Awake early, I had to wait for the bakery to open before I. Could head off. My plan was to go as far as I could manage along the opposite shore, first crossing the amazing suspension bridge.
This iconic, graceful span is the world's longest cable-stayed suspension bridge, 2880m long and 90 feet wide. It reminds me of those designs we made as children, a curve created by arranging dozens of straight lines at regular intervals and various angles between the arms of a right angle. I always loved the way straight lines indisputably between them formed a curve. This bridge sketches such curves against the sky.
At the hotel they recommended I join the bridge by climbing some steps, and after a couple of false starts this proves good advice. The wind is still frighteningly fierce and I am quite nervous as I start the crossing. At the foot of each tower, to give access for maintenance, the path is replaced with a steel grating, placed level with the surrounding road surface. There is no way I will cycle over these slits opening on the sea so far below. There is not enough room to wheel the bike on the small remaining path of tarmac. So I walk over the horrid grid, telling myself a grid is probably less liable to catastrophic failure than any single piece of metal or glass could be. I still hate walking on it. But then I have been known to lie down in the floor of a glass lift, so overwhelming is my fear of heights. So, cycling an extra 100km or so just to cycle over this bridge suddenly seems a really daft idea. To be fair, despite the strong gale that twice shifts me laterally across the cycle path, there is no sensation of movement of the bridge, and I cross easily enough, dismounting for each grid.
At the abrupt end of the cycle path I am surprised to find that I am expected to carry my laden bike down 55 metal steps (each one a grid). It annoys me that someone deliberately designed this: what were they thinking?
From this point on the ride becomes pretty grim. Although it's pleasantly lumpy like yesterday's coastline, the traffic and its noise are unending. I am running parallel with the motorway but of course it is a toll road and so lots of traffic is on my road.
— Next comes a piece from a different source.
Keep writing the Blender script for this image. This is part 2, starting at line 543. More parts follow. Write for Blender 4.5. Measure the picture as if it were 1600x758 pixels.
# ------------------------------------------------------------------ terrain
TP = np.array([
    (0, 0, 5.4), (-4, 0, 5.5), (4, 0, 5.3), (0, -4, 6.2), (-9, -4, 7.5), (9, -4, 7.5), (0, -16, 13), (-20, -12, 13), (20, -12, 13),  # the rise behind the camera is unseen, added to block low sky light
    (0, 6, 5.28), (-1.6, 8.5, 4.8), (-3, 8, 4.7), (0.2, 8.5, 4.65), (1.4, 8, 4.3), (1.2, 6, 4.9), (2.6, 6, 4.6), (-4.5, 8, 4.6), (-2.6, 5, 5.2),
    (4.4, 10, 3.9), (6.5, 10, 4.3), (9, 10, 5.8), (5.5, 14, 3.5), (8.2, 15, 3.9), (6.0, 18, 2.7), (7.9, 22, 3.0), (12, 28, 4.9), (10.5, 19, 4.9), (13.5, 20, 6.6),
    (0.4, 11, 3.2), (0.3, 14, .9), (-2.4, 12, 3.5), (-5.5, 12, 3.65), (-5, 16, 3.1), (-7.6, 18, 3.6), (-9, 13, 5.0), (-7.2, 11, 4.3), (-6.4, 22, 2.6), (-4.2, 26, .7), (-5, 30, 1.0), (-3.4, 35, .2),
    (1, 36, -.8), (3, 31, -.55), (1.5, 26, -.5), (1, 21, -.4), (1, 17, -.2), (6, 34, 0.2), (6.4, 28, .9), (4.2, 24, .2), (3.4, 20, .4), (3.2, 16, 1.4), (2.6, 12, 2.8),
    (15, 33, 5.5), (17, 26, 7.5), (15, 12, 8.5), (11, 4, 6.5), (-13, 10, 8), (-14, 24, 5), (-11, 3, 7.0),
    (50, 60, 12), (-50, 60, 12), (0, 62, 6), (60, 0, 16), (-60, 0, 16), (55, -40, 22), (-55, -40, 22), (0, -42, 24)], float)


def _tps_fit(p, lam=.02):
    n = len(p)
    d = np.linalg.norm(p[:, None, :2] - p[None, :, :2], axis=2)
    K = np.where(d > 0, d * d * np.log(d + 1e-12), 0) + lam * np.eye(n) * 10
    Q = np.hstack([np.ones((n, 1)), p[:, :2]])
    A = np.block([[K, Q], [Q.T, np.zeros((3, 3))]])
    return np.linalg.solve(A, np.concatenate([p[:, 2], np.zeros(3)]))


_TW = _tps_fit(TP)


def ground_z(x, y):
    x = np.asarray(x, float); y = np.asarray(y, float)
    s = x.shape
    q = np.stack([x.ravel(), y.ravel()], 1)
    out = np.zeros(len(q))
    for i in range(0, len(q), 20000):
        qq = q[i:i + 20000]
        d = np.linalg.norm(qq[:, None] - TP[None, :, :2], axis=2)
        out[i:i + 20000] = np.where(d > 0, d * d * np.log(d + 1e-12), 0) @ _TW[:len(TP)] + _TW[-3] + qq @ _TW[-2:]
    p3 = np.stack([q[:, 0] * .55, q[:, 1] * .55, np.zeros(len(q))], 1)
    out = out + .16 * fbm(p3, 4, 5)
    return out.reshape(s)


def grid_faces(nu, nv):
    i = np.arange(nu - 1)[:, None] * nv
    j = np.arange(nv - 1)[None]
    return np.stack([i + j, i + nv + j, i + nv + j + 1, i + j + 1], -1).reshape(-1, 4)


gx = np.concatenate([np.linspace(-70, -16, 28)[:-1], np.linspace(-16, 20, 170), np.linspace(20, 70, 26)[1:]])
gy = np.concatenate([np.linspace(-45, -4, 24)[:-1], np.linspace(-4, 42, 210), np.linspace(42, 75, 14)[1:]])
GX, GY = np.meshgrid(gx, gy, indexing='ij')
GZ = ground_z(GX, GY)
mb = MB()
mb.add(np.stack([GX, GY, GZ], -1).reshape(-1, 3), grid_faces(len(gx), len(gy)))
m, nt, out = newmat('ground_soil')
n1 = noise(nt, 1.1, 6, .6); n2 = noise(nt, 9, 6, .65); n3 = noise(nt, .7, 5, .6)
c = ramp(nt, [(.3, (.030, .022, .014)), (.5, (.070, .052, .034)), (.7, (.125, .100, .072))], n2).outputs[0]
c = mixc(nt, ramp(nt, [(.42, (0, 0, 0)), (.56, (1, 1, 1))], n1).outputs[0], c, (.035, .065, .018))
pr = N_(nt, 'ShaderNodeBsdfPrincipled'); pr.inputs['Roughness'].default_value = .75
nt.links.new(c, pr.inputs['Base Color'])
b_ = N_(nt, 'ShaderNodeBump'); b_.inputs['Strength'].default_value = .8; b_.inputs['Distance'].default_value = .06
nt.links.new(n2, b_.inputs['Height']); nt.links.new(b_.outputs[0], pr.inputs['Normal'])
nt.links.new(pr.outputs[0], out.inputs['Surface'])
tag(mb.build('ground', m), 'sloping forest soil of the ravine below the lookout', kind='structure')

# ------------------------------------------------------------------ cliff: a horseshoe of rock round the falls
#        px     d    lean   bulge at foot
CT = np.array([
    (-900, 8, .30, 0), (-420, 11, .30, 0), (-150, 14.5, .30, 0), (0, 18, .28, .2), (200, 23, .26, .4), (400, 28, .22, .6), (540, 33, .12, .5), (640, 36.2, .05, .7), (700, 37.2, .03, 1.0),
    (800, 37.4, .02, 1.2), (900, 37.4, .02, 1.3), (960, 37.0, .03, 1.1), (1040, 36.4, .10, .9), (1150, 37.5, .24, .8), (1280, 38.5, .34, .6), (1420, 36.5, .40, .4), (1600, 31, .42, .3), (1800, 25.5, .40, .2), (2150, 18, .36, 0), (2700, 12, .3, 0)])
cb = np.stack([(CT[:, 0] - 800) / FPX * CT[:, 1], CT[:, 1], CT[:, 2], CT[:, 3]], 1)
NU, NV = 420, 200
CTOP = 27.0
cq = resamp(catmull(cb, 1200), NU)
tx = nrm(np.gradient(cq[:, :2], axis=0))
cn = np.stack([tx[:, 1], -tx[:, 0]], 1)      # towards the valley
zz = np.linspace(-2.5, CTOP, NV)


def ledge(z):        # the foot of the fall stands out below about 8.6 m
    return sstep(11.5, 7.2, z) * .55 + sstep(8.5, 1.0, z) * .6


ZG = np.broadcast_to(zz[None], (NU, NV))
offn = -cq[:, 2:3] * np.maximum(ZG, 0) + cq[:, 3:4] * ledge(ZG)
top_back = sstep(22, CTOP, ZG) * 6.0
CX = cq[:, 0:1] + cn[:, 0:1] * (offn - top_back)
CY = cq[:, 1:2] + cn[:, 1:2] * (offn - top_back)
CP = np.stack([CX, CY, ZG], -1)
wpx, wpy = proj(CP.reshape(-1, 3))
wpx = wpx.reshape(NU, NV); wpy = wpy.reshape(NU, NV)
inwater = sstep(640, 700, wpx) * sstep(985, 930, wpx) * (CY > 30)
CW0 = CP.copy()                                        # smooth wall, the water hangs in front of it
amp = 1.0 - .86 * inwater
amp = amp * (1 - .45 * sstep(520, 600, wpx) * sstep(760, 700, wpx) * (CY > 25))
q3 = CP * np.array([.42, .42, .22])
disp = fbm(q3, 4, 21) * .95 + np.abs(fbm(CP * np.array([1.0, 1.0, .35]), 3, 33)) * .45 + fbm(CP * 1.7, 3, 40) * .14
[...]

I have seen the same in Italy, a new motorway empty while trucks batter the surface of local roads made by pouring tar over uneven cobbles.
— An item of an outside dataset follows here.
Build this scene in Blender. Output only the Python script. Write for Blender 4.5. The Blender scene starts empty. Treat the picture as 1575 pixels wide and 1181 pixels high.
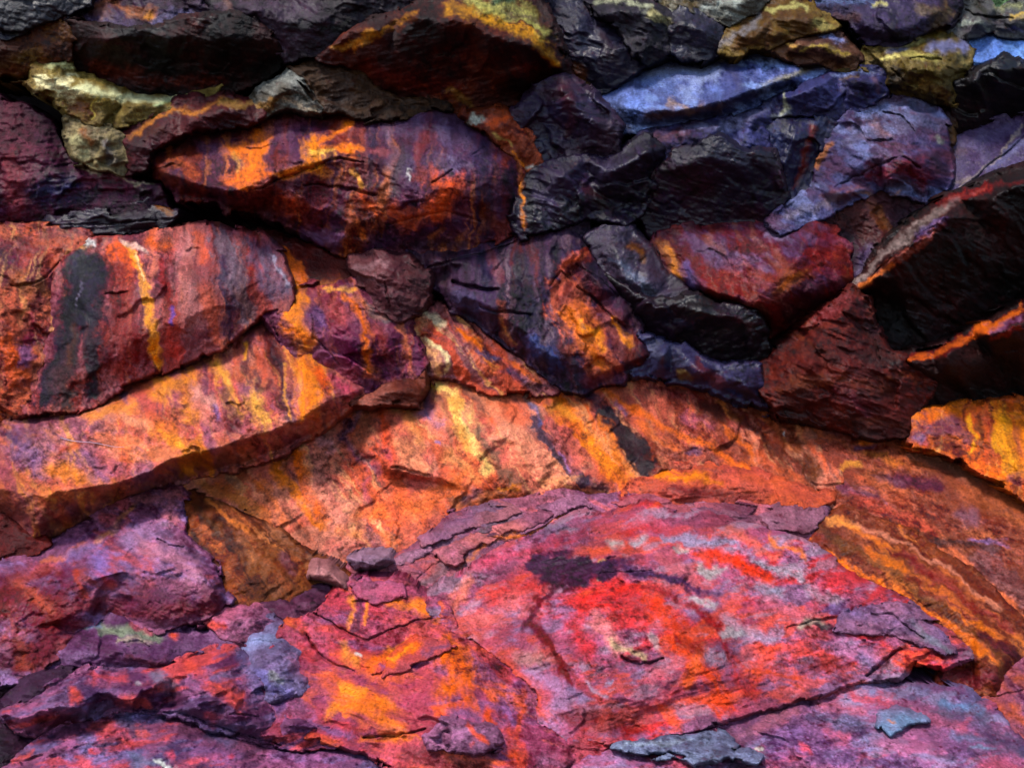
import bpy, math, random
import numpy as np
from mathutils.geometry import delaunay_2d_cdt
from mathutils import Vector

sc = bpy.context.scene
col_main = sc.collection

# ---------------------------------------------------------------- camera
CAM_Z = 1.6
W0, H0, LENS = 1575.0, 1181.0, 35.0
FPX = W0 * LENS / 36.0
cam_data = bpy.data.cameras.new('camera')
cam_data.lens = LENS
cam_data.sensor_width = 36.0
cam_data.sensor_fit = 'HORIZONTAL'
cam_data.clip_start = 0.05
cam_data.clip_end = 3000
cam = bpy.data.objects.new('camera', cam_data)
cam.location = (0, 0, CAM_Z)
cam.rotation_euler = (math.radians(90), 0, 0)
col_main.objects.link(cam)
sc.camera = cam

# ---------------------------------------------------------------- light
SUN_EL, SUN_AZ = 56.0, -36.0      # azimuth: degrees from straight behind the camera, negative = left
world = bpy.data.worlds.new('World')
sc.world = world
world.use_nodes = True
wn = world.node_tree
wn.nodes.clear()
sky = wn.nodes.new('ShaderNodeTexSky')
sky.sky_type = 'NISHITA'
sky.sun_disc = False
sky.sun_elevation = math.radians(SUN_EL)
bg = wn.nodes.new('ShaderNodeBackground')
bg.inputs['Strength'].default_value = 0.14
wo = wn.nodes.new('ShaderNodeOutputWorld')
wn.links.new(sky.outputs[0], bg.inputs[0])
wn.links.new(bg.outputs[0], wo.inputs[0])

sun_d = bpy.data.lights.new('sun', 'SUN')
sun_d.energy = 2.1
sun_d.angle = math.radians(14)
sun_d.color = (1.0, 0.95, 0.89)
sun = bpy.data.objects.new('sun', sun_d)
col_main.objects.link(sun)
az, el = math.radians(SUN_AZ), math.radians(SUN_EL)
to_sun = Vector((math.sin(az) * math.cos(el), -math.cos(az) * math.cos(el), math.sin(el)))
sun.rotation_euler = to_sun.to_track_quat('Z', 'Y').to_euler()
sun.location = (-4, -6, 9)
# sky rotation: Nishita's zero points to +Y, clockwise seen from above
sky.sun_rotation = math.atan2(to_sun.x, to_sun.y)

sc.view_settings.view_transform = 'Standard'
sc.view_settings.look = 'None'
sc.view_settings.gamma = 1.0
sc.view_settings.use_curve_mapping = False
sc.view_settings.exposure = 1.98
ALB = 0.34        # stain colours below are given as seen in full light; this brings them to base colours

# ---------------------------------------------------------------- helpers
def lin(c):
    c = np.asarray(c, float) / 255.0
    return np.where(c <= 0.04045, c / 12.92, ((c + 0.055) / 1.055) ** 2.4)

rng = np.random.default_rng(7)
TAB = rng.random((256, 256))
TA2 = rng.random((256, 256))
TA3 = rng.random((256, 256))

def vnoise(x, y, t=TAB):
    """smooth value noise, -1..1"""
    xi = np.floor(x); yi = np.floor(y)
    fx = x - xi; fy = y - yi
    fx = fx * fx * fx * (fx * (fx * 6 - 15) + 10)
    fy = fy * fy * fy * (fy * (fy * 6 - 15) + 10)
    xi = xi.astype(np.int64); yi = yi.astype(np.int64)
    x0 = xi & 255; x1 = (xi + 1) & 255; y0 = yi & 255; y1 = (yi + 1) & 255
    a = t[y0, x0]; b = t[y0, x1]; c = t[y1, x0]; d = t[y1, x1]
    v = (a + (b - a) * fx) * (1 - fy) + (c + (d - c) * fx) * fy
    return v * 2 - 1

def fbm(x, y, oct=4, gain=0.5, t=TAB):
    s = np.zeros_like(x); amp = 1.0; tot = 0
    for i in range(oct):
        ca, sa = math.cos(0.7 * i + .3), math.sin(0.7 * i + .3)
        f = 2.03 ** i
        s += amp * vnoise((x * ca - y * sa) * f + 17.3 * i, (x * sa + y * ca) * f + 5.1 * i, t)
        tot += amp; amp *= gain
    return s / tot * 1.5

def ridged(x, y, oct=3, t=TA2):
    s = np.zeros_like(x); amp = 1.0; tot = 0
    for i in range(oct):
        ca, sa = math.cos(0.9 * i + .2), math.sin(0.9 * i + .2)
        f = 2.1 ** i
        s += amp * (1 - 2 * np.abs(vnoise((x * ca - y * sa) * f + 9.3 * i, (x * sa + y * ca) * f + 3.7 * i, t)))
        tot += amp; amp *= 0.5
    return s / tot

def facets(x, y, k=20.0):
    """fractured stone: every cell of a jittered grid is a plane of its own tilt, the planes meeting in worn creases"""
    xi = np.floor(x).astype(np.int64); yi = np.floor(y).astype(np.int64)
    den = np.full(x.shape, 1e-9); h = np.zeros_like(x)
    for dy in (-1, 0, 1):
        for dx in (-1, 0, 1):
            cx = xi + dx; cy = yi + dy
            jx = TAB[cy & 255, cx & 255]; jy = TA2[cy & 255, cx & 255]; o = TA3[cy & 255, cx & 255]
            ex = x - cx - jx; ey = y - cy - jy
            g1 = TAB[(cy + 91) & 255, (cx + 37) & 255] - .5; g2 = TA2[(cy + 13) & 255, (cx + 71) & 255] - .5
            w = np.exp(-k * (ex * ex + ey * ey))
            h += w * (2.6 * (g1 * ex + g2 * ey) + .7 * (o - .5)); den += w
    return h / den

def smooth(e0, e1, x):
    t = np.clip((x - e0) / (e1 - e0), 0, 1)
    return t * t * (3 - 2 * t)

# base profile of the cliff: distance from the camera plane at each height in the picture; the foot is a slope
YS = np.arange(-1700, 2000, 2.0)
S0 = np.interp(YS, [-1700, -160, 0, 200, 350, 480, 600, 680, 760, 830, 900, 1000, 1181, 1340, 1700],
               [6.3, 6.05, 6.05, 6.0, 5.9, 5.75, 5.55, 5.35, 5.1, 4.85, 4.6, 4.25, 3.65, 3.2, 2.5])
ker = np.hanning(41); ker /= ker.sum()
S0 = np.convolve(np.pad(S0, 20, mode='edge'), ker, 'valid')
ZS = CAM_Z + (H0 / 2 - YS) / FPX * S0
ARC = np.concatenate([[0], np.cumsum(np.hypot(np.diff(S0), np.diff(ZS)))])

def base_s(y): return np.interp(y, YS, S0)
def base_b(y): return np.interp(y, YS, ARC)
def place(x, y, s):
    return np.stack([(x - W0 / 2) / FPX * s, s, CAM_Z + (H0 / 2 - y) / FPX * s], -1)

# ---------------------------------------------------------------- materials
def N(nt, typ, **kw):
    n = nt.nodes.new(typ)
    for k, v in kw.items():
        setattr(n, k, v)
    return n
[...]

It's a good argument against tolls!
The villages come and go, a new name being posted as soon as I pass the sign saying the last village is gone. GK Chesterton writes of a London bus journey being passing through thirteen separate vulgar cities all just touching one another. This feels the same, although my spirits are lifted by occasional views over a vivid dark sea. On and on through dust and smelly, noisy streets. My legs feel strong but after 50k my head is hurting and I feel bewildered and exhausted by the relentless noise. The road is narrow, too, so I have to pay attention constantly to my position and the overtaking vehicles, sometimes only inches from my knee.
On a whim and with little hope I head left down into one village to see whether the famous track and pinion railway is running. I arrive 40 minutes before it's due to depart for the mountains, Serendipity is such that I feel I have to take this trip. I cool down with a freshly-squeezed orange juice in a cafe with free wifi that lets me chat to Martin. Perfect!
The ride up 800m to Kalavritsa is stunning, as we follow the narrow river gorge. At times the train seems to hang over the river, suspended on nothing... The squashed and tortured rocks visible as we pass recall the titanic forces that shaped this mountain so long ago.
I add warmer clothes as we climb, and an glad of it at the top. I am sorry to be too late to visit the museum in memory of Nazi brutality here, the families herded into the school house to be burned, and every male over 14 shot. Greeks speaking of this town mutter that now Germany wants to run Europe again: this gives me a different way of thinking about the anti- German feeling that abounds here. Maybe fiscal hegemony is the new means of invasion: but however grim, it is no massacre. The protested austerity seems necessary to me, and no invasion plan.
A walk around town for provisions and then the usual early night, sweetened by delicious honey morsels from the nearby bakery. It was a great idea to head for the hills and escape the relentless drone of traffic. Here the silence is broken only by barking dogs and the church bells.